Japan's 10-year government bond yield eased to about 2.77% after Finance Minister Satsuki Katayama said the government would encourage domestic pension funds to hold more Japanese assets, pulling back from near three-decade highs.
Japan's long-term government bond yields retreated after climbing to near their highest levels in almost three decades, as the 10-year yield fell about 10 basis points to roughly 2.77% following comments from Finance Minister Satsuki Katayama. She said the government would encourage domestic pension funds to increase their holdings of Japanese financial assets, remarks that helped calm a market rattled by concerns over the country's fiscal path. Yields had risen sharply in preceding sessions amid worries about a major long-term spending plan, with the government unveiling a draft roadmap calling for more than 370 trillion yen in public and private investment by fiscal 2040 across strategic sectors. That prospect raised fears of heavier bond issuance at a time when the Bank of Japan has been raising interest rates, having lifted its policy rate to 1% in June, the highest since 1995. Oil-price moves tied to the US-Iran conflict have added to inflation and fiscal pressures for the import-dependent economy. A revised government policy draft also called for monetary policy that appropriately supports stable price growth, language markets initially read as an attempt to temper the pace of further rate hikes.
Key Points
- 1Japan's 10-year yield fell about 10 basis points to around 2.77%.

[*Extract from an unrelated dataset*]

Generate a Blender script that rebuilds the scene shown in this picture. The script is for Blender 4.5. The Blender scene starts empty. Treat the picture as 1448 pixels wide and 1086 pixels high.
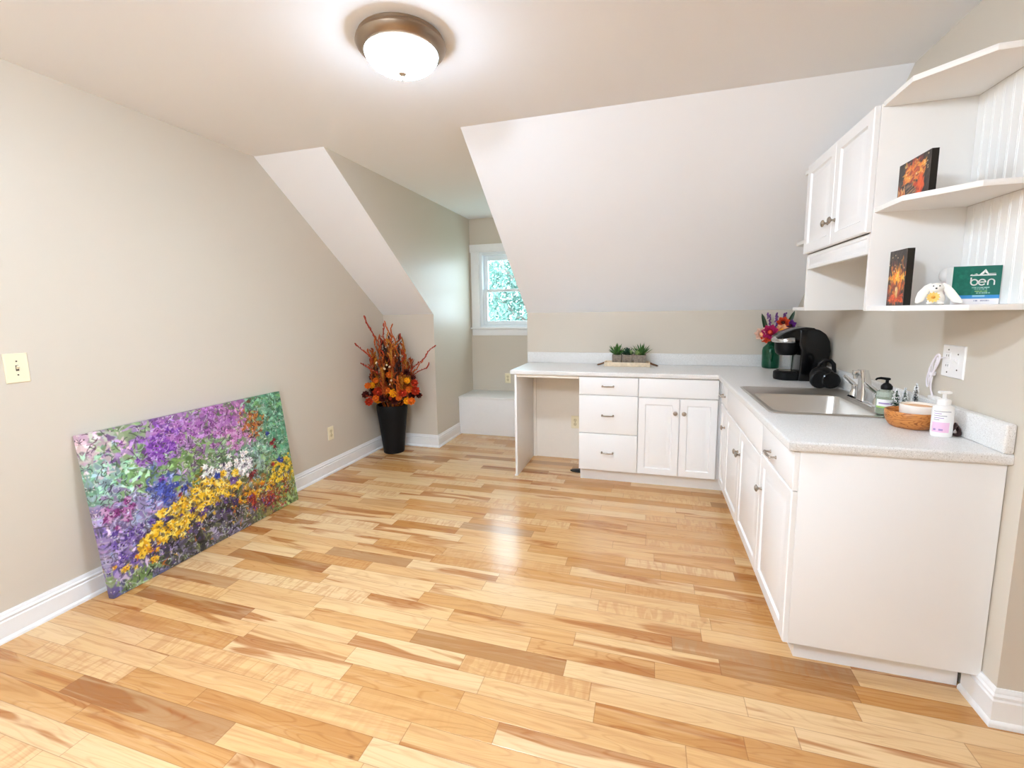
import bpy, bmesh, math, random
import numpy as np
from mathutils import Vector, Matrix
random.seed(7)
RNG = np.random.default_rng(11)
PI = math.pi
scene = bpy.context.scene
COL = scene.collection

# ------------------------------------------------------------------ dimensions
W, H, HK, YS = 3.7985, 2.4901, 1.379, -1.4916      # right wall, ceiling, kneewall height, where the slope meets the ceiling
XD, XE, DB, YB, HB = 0.5817, 1.5585, 1.0113, 0.5493, 0.437   # dormer sides, dormer end, bench front and height
YW = -2.3828                                        # end of the right wall
CT, CB = 0.914, 0.876                               # worktop top and underside
XCL, YCF, XRI, YE = 1.567, -0.600, 3.1593, -2.3141
XP = 3.183                                          # front face of the right run
YP = -0.5865                                        # front face of the back run
YR, XR = -5.6, 5.6                                  # rear and far right of the room behind the camera


def lin(c):
    if isinstance(c, str):
        c = c.lstrip('#')
        c = [int(c[i:i + 2], 16) / 255 for i in (0, 2, 4)]
    return tuple(x / 12.92 if x <= 0.04045 else ((x + 0.055) / 1.055) ** 2.4 for x in c)


# ------------------------------------------------------------------ materials
def new_mat(name):
    m = bpy.data.materials.new(name)
    m.use_nodes = True
    nt = m.node_tree
    b = nt.nodes['Principled BSDF']
    return m, nt, b


def mat(name, color, rough=0.5, metal=0.0, var=0.0, vscale=30.0, bump=0.0, bscale=200.0, coat=0.0, trans=0.0, ior=1.45, emit=0.0, spec=0.5, sss=0.0):
    m, nt, b = new_mat(name)
    c = lin(color)
    b.inputs['Base Color'].default_value = (*c, 1)
    b.inputs['Roughness'].default_value = rough
    b.inputs['Metallic'].default_value = metal
    b.inputs['Coat Weight'].default_value = coat
    b.inputs['Coat Roughness'].default_value = 0.12
    b.inputs['Transmission Weight'].default_value = trans
    b.inputs['IOR'].default_value = ior
    b.inputs['Specular IOR Level'].default_value = spec
    if sss:
        b.inputs['Subsurface Weight'].default_value = sss
        b.inputs['Subsurface Radius'].default_value = (.02, .01, .01)
    if emit:
        b.inputs['Emission Color'].default_value = (*c, 1)
        b.inputs['Emission Strength'].default_value = emit
    tc = nt.nodes.new('ShaderNodeTexCoord')
    if var:
        n = nt.nodes.new('ShaderNodeTexNoise')
        n.inputs['Scale'].default_value = vscale
        n.inputs['Detail'].default_value = 5
        nt.links.new(tc.outputs['Object'], n.inputs['Vector'])
        r = nt.nodes.new('ShaderNodeValToRGB')
        r.color_ramp.elements[0].position = 0.3
        r.color_ramp.elements[1].position = 0.7
        r.color_ramp.elements[0].color = (*[x * (1 - var) for x in c], 1)
        r.color_ramp.elements[1].color = (*[min(1, x * (1 + var)) for x in c], 1)
        nt.links.new(n.outputs['Fac'], r.inputs['Fac'])
        nt.links.new(r.outputs['Color'], b.inputs['Base Color'])
    if bump:
        n2 = nt.nodes.new('ShaderNodeTexNoise')
        n2.inputs['Scale'].default_value = bscale
        n2.inputs['Detail'].default_value = 3
        nt.links.new(tc.outputs['Object'], n2.inputs['Vector'])
        bp = nt.nodes.new('ShaderNodeBump')
        bp.inputs['Strength'].default_value = bump
        bp.inputs['Distance'].default_value = 0.002
        nt.links.new(n2.outputs['Fac'], bp.inputs['Height'])
        nt.links.new(bp.outputs['Normal'], b.inputs['Normal'])
    return m


def attr_mat(name, rough=0.45, bump=0.25):
    m, nt, b = new_mat(name)
    a = nt.nodes.new('ShaderNodeAttribute')
    a.attribute_name = 'Col'
    nt.links.new(a.outputs['Color'], b.inputs['Base Color'])
    b.inputs['Roughness'].default_value = rough
    tc = nt.nodes.new('ShaderNodeTexCoord')
    n = nt.nodes.new('ShaderNodeTexNoise')
    n.inputs['Scale'].default_value = 60
    nt.links.new(tc.outputs['Object'], n.inputs['Vector'])
    bp = nt.nodes.new('ShaderNodeBump')
    bp.inputs['Strength'].default_value = bump
    bp.inputs['Distance'].default_value = 0.003
    nt.links.new(n.outputs['Fac'], bp.inputs['Height'])
    nt.links.new(bp.outputs['Normal'], b.inputs['Normal'])
    return m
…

- 2Finance Minister Katayama said the government would encourage pension funds to hold more Japanese assets.
- 3Yields had neared three-decade highs on fiscal and issuance concerns.
- 4The move follows the Bank of Japan's June rate hike to 1%, the highest since 1995.
Why This Matters
Japanese bond yields influence global borrowing costs and capital flows, so swings in the world's third-largest bond market can ripple through international financial markets.